Contab - Esse momento ele é bem delicado para contadores em geral. Para o contador cooperativista será ainda maior a exigência?
Dickel - Durante o seminário, o presidente do Conselho Regional de Contabilidade, Márcio Schuch, chamou atenção para os aspectos do desafio e, ao mesmo tempo, oportunidades para os profissionais crescerem. O profissional da contabilidade na cooperativa tem que ser um especialista no negócio, tem que ser diferenciado. Ele tem que ter um acúmulo de conhecimento. E tem um ponto importante: não é só um desafio do profissional quanto a um eventual impacto nos resultados da empresa, do fluxo de caixa. É, sim, no negócio da empresa, da cooperativa. Com a mudança de regra, mudam os custos da tributação e, consequentemente, impacta na formação do preço de venda. Por isso temos dito que, mais do que uma mudança tributária, é uma mudança da maneira de fazer negócio. As cooperativas devem que ficar espertas.
Contab - Elas acabam ficando muito próximas do perfil de outras empresas.

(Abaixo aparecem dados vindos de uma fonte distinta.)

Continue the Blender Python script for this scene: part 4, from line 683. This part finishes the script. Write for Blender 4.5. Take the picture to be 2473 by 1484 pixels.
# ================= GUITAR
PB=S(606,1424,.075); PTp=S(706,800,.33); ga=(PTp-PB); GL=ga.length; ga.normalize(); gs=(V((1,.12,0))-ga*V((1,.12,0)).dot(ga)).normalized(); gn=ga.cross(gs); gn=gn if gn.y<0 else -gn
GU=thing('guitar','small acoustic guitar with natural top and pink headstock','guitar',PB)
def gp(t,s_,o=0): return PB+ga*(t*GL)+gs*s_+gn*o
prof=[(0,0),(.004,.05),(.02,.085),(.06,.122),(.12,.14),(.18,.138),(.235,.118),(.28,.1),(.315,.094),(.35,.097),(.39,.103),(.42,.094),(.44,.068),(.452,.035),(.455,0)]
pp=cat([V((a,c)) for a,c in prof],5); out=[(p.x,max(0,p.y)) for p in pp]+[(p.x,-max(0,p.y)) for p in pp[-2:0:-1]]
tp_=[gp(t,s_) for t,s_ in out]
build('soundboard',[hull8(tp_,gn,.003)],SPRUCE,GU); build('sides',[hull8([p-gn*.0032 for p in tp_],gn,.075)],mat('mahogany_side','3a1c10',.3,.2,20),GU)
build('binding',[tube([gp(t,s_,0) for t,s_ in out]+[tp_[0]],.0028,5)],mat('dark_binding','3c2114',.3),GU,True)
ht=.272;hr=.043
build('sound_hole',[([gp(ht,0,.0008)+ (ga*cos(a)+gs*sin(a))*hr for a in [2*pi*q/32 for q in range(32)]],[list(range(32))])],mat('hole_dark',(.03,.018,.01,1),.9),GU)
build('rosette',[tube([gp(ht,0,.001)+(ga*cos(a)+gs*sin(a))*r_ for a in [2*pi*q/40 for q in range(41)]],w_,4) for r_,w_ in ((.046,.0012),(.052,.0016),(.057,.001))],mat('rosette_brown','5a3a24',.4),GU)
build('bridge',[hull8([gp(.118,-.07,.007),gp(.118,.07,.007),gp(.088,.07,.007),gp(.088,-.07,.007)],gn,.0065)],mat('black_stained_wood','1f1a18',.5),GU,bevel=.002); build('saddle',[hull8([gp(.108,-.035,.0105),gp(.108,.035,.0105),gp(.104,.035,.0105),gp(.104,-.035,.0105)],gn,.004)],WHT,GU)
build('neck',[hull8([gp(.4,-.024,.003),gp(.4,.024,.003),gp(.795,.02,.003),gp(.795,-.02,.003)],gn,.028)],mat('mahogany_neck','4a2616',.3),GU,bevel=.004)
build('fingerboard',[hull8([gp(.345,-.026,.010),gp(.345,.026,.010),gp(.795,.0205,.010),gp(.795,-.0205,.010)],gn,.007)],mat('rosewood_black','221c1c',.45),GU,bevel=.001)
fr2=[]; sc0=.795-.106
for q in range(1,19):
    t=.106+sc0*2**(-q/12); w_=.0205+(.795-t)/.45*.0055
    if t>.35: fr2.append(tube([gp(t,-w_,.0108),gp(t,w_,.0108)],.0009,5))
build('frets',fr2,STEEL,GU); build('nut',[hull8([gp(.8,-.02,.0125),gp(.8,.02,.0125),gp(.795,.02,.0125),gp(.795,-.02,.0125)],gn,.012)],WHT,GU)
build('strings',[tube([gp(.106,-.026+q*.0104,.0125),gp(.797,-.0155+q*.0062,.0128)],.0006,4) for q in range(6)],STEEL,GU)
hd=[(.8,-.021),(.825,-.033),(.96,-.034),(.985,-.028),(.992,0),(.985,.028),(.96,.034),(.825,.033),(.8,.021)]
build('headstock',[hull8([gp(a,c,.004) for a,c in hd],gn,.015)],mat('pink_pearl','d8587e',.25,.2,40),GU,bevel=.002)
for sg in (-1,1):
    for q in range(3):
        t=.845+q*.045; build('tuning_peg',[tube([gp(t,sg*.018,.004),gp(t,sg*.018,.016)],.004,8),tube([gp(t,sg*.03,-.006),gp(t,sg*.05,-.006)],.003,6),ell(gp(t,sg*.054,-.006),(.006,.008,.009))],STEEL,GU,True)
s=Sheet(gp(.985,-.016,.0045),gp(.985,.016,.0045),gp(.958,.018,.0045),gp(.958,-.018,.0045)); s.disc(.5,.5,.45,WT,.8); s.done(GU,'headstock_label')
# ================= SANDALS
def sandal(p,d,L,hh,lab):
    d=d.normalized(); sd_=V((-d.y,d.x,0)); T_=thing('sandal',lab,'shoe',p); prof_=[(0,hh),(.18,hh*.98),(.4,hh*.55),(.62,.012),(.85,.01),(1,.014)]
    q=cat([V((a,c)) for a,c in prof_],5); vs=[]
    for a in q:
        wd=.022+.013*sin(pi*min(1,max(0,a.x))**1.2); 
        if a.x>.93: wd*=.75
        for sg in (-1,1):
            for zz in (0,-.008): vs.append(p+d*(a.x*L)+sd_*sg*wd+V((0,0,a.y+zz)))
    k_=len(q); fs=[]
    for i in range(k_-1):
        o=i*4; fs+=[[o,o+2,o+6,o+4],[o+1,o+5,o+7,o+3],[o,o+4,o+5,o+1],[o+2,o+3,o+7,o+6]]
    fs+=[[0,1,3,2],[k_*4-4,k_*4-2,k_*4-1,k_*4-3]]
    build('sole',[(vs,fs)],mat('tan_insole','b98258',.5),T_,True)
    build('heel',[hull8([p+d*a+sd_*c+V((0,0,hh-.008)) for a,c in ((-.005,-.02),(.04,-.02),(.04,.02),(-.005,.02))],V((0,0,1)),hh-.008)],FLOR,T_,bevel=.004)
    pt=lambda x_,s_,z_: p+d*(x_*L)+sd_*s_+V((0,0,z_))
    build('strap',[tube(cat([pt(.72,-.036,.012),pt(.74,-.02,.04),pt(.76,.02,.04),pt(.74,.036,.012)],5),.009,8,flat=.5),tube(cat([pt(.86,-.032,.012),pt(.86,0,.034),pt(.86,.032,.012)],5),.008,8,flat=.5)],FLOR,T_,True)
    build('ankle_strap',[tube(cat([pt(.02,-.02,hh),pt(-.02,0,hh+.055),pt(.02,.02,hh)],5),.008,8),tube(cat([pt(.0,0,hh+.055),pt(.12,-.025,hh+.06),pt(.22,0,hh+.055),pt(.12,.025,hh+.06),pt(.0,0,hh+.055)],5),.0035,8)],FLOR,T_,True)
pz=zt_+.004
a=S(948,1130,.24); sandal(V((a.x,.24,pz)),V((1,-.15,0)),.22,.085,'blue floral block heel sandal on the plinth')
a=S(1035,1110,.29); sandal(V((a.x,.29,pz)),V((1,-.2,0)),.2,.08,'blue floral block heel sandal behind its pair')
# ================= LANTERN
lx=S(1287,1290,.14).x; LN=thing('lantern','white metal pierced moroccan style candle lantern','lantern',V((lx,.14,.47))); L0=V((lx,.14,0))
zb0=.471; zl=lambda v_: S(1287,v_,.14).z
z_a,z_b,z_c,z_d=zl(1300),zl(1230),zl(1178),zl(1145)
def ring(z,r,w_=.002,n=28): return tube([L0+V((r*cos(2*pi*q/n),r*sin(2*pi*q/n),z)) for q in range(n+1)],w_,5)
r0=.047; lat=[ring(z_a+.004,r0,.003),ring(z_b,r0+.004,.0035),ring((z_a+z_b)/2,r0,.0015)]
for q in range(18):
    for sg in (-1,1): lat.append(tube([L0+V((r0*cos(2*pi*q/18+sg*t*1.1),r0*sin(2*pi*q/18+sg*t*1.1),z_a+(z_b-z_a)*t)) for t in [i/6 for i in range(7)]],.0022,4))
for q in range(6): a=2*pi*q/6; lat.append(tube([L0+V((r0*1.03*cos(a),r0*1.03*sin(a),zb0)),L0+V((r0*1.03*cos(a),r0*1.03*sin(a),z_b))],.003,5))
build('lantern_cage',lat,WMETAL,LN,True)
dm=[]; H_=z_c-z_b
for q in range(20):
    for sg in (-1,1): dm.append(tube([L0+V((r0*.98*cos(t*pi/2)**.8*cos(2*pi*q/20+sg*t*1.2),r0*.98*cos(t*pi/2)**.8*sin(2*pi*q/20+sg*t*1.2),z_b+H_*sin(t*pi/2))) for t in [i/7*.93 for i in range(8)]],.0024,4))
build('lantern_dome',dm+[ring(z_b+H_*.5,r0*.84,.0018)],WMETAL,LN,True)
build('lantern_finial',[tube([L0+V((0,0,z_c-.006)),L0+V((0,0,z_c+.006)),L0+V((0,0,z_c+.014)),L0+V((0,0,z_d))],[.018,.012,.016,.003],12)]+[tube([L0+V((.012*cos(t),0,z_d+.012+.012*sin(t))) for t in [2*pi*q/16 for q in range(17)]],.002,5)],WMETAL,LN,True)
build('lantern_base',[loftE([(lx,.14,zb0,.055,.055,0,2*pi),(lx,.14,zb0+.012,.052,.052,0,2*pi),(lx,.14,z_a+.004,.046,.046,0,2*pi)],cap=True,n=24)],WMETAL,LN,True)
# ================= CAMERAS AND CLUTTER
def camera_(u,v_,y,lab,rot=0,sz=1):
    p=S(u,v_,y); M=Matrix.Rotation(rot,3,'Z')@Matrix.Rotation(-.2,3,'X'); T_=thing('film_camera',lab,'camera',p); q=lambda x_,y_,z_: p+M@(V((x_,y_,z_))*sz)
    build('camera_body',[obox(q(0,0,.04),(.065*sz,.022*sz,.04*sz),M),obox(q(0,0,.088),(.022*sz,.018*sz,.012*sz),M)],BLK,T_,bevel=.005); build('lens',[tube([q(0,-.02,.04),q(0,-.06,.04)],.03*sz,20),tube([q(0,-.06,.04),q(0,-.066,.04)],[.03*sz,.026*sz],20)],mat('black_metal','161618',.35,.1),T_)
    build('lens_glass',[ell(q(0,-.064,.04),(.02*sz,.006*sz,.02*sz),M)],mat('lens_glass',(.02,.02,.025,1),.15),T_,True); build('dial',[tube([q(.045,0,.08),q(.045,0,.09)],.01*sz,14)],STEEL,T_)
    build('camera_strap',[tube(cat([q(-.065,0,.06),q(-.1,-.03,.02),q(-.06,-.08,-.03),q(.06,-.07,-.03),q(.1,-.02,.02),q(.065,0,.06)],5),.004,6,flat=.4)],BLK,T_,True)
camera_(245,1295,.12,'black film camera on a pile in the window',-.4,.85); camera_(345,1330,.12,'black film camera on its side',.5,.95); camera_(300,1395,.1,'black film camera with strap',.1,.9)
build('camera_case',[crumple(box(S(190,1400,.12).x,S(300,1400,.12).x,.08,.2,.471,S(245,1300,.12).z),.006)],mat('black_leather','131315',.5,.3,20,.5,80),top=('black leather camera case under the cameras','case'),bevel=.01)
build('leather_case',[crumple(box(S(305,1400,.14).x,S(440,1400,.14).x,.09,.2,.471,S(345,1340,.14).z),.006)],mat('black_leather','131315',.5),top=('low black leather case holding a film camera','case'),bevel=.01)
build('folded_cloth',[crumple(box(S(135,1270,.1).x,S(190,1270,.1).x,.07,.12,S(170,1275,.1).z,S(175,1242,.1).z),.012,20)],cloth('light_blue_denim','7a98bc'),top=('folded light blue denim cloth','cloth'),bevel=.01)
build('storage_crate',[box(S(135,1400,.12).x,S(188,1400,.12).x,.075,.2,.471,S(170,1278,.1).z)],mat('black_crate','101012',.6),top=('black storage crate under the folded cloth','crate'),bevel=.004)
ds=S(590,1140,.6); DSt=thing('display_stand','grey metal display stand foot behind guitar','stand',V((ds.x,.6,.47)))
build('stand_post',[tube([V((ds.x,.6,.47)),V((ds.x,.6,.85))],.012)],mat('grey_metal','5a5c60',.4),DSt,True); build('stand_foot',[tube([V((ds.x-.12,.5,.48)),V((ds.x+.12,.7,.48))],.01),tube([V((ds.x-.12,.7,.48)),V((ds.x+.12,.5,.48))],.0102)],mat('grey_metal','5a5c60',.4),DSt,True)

Dickel - Na área tributária e do consumo, a cooperativa fica mais parecida com as outras empresas. Respeitado o regime específico, que pode ser benéfico. Pode, não necessariamente. Adotar o regime específico exige uma adequação sistêmica, do software, da TI. A Reforma Tributária não é um assunto só do contador. Envolve sistema, gestão, processos. A administração tem que estar bem alinhada com tudo porque, queira ou não, vai ter que fazer investimentos em capacitação e treinamento. E o contador precisa estar atualizado e qualificado. A experiência do passado não vale mais. Ou o profissional se recicla totalmente, absorve as mudanças e os novos conhecimentos, ou vai ser uma aposentadoria compulsória. O mercado não perdoa. Muitos dizem que a Reforma só acontece no ano que vem. Não. Quem não está fazendo nada já está atrasado.